While the Guide is not the law, it identifies and focuses on future risk management of payroll and wage compliance - noting a baseline of being able to show the following have been considered and addressed:
assurance and audit risk management,
culture and governance,
systems and technology, and
people and processes.
What should your business do?
With all that in mind, boards and risk committees should be critically asking:
What evidence of payroll compliance have we seen and reviewed?
What specific risk management frameworks govern wage compliance?
How frequently does management look at and report on payroll risks to governance committees?
What systems and process exist to identify and prevent issues?
In turn, management should be able to demonstrate that it is looking at risk in a measured and methodical way i.e. proactive risk identification, it reviews its systems and capability regularly, and addresses uplift needed to support a culture of wage compliance.
This is commentary published by Makeham Flaherty for general information purposes only. This should not be relied on as specific advice. You should seek your own legal and other advice for any question, or for any specific situation or proposal, before making any final decision. The content also is subject to change.
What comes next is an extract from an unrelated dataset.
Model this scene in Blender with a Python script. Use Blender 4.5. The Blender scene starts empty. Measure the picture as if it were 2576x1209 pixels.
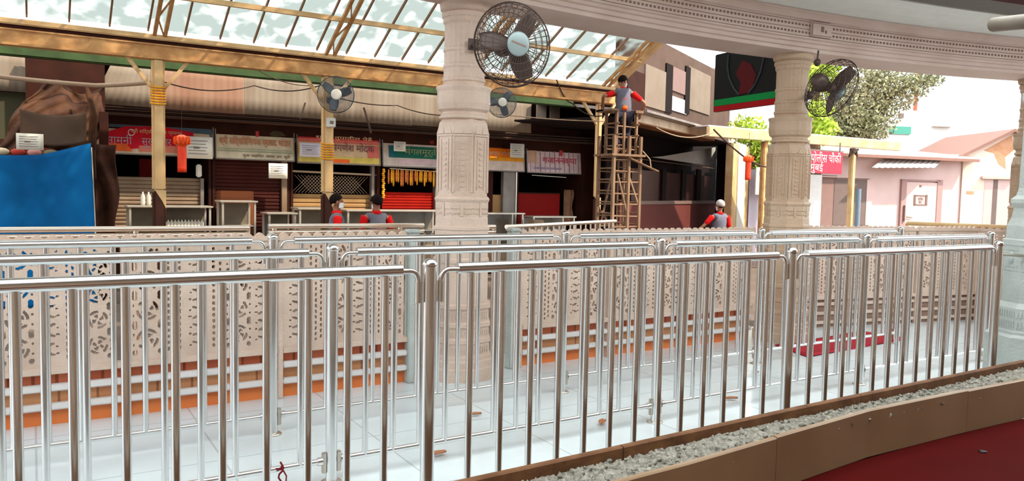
import bpy, bmesh, math, random
import numpy as np
from mathutils import Vector, Matrix
random.seed(7); rng = np.random.RandomState(7)
S = bpy.context.scene; COL = S.collection
PI = math.pi
# ------------------------------------------------------------ camera, world, sun, exposure
IW, IH, FPX = 2576, 1209, 1950.0
CAMZ = 1.554
AZ = math.radians(58.175277); PITCH = math.radians(3.68161); ROLL = 0.021
FW = Vector((math.cos(AZ)*math.cos(PITCH), math.sin(AZ)*math.cos(PITCH), -math.sin(PITCH)))
_r = Vector((math.sin(AZ), -math.cos(AZ), 0)); _u = _r.cross(FW)
RT = math.cos(ROLL)*_r + math.sin(ROLL)*_u
UP = -math.sin(ROLL)*_r + math.cos(ROLL)*_u
CP = Vector((0, 0, CAMZ))
cd = bpy.data.cameras.new('camera'); cam = bpy.data.objects.new('camera', cd); COL.objects.link(cam)
cam.matrix_world = Matrix.Translation(CP) @ Matrix((RT, UP, -FW)).transposed().to_4x4()
cd.sensor_width = 36; cd.lens = FPX/IW*36; cd.clip_start = 0.05; cd.clip_end = 500
cd.dof.use_dof = False
S.camera = cam
S.view_settings.view_transform = 'Standard'; S.view_settings.look = 'None'
S.view_settings.gamma = 1; S.view_settings.use_curve_mapping = False
S.view_settings.exposure = 1.25
w = bpy.data.worlds.new('world'); S.world = w; w.use_nodes = True
wb = w.node_tree.nodes['Background']; wb.inputs[0].default_value = (0.86, 0.94, 1.0, 1); wb.inputs[1].default_value = 1.35
sd = bpy.data.lights.new('sun', 'SUN'); sun = bpy.data.objects.new('sun', sd); COL.objects.link(sun)
sd.energy = 3.2; sd.angle = math.radians(1.5); sd.color = (1.0, 0.9, 0.74)
SUND = Vector((0.45, -0.62, 0.95)).normalized()
sun.rotation_euler = SUND.to_track_quat('Z', 'Y').to_euler()

# ------------------------------------------------------------ helpers
def ray(x, y): return FW + RT*((x-IW/2)/FPX) + UP*((IH/2-y)/FPX)
def at(x, y, Y=None, Z=None, D=None, X=None):
    v = ray(x, y)
    t = Y/v.y if Y is not None else (Z-CAMZ)/v.z if Z is not None else X/v.x if X is not None else D
    return CP + v*t
class Frame:                        # a vertical working plane: local x along azimuth a, local y away, z up
    def __init__(s, p, a): s.p = Vector((p[0], p[1], 0)); s.a = a; s.n = Vector((-math.sin(a), math.cos(a), 0)); s.d = Vector((math.cos(a), math.sin(a), 0))
    def px(s, x, y, off=0):         # -> local (x, z) on the plane pushed back by off
        v = ray(x, y); q = s.p + s.n*off; t = (q-CP).dot(s.n)/v.dot(s.n); P = CP+v*t
        return (P-s.p).dot(s.d), P.z
    def w(s, lx, ly, z=0): q = s.p + s.d*lx + s.n*ly; return Vector((q.x, q.y, z))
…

A person listed may not be admitted as a lawyer in all States and Territories.
Makeham Flaherty 2025.
[1] Fair Work Legislation Amendment (Closing Loopholes) Act 2023 (Cth) and Fair Work Legislation Amendment (Closing Loopholes No. 2) Act 2024 (Cth)
[2] Explanatory Memorandum to Fair Work Legislation Amendment (Closing Loopholes) Bill [3] The Commonwealth Criminal Code: Guide for Practitioners (2nd ed, 2002) Pt 2.2, div 5.4-A, 73
[4] Victorian Law Reform Commission ‘Recklessness: Issues Paper’ (2023) 9, 35
[5] The Commonwealth Criminal Code: Guide for Practitioners (2nd ed, 2002) Pt 2.2, div 5.4-A, 73–75.
[6] The NSW equivalent of ‘justifiable’.
[7] Aubrey v R (2017) CLR, 329 [49] (Kiefel CJ, Keane, Nettle and Edelman JJ).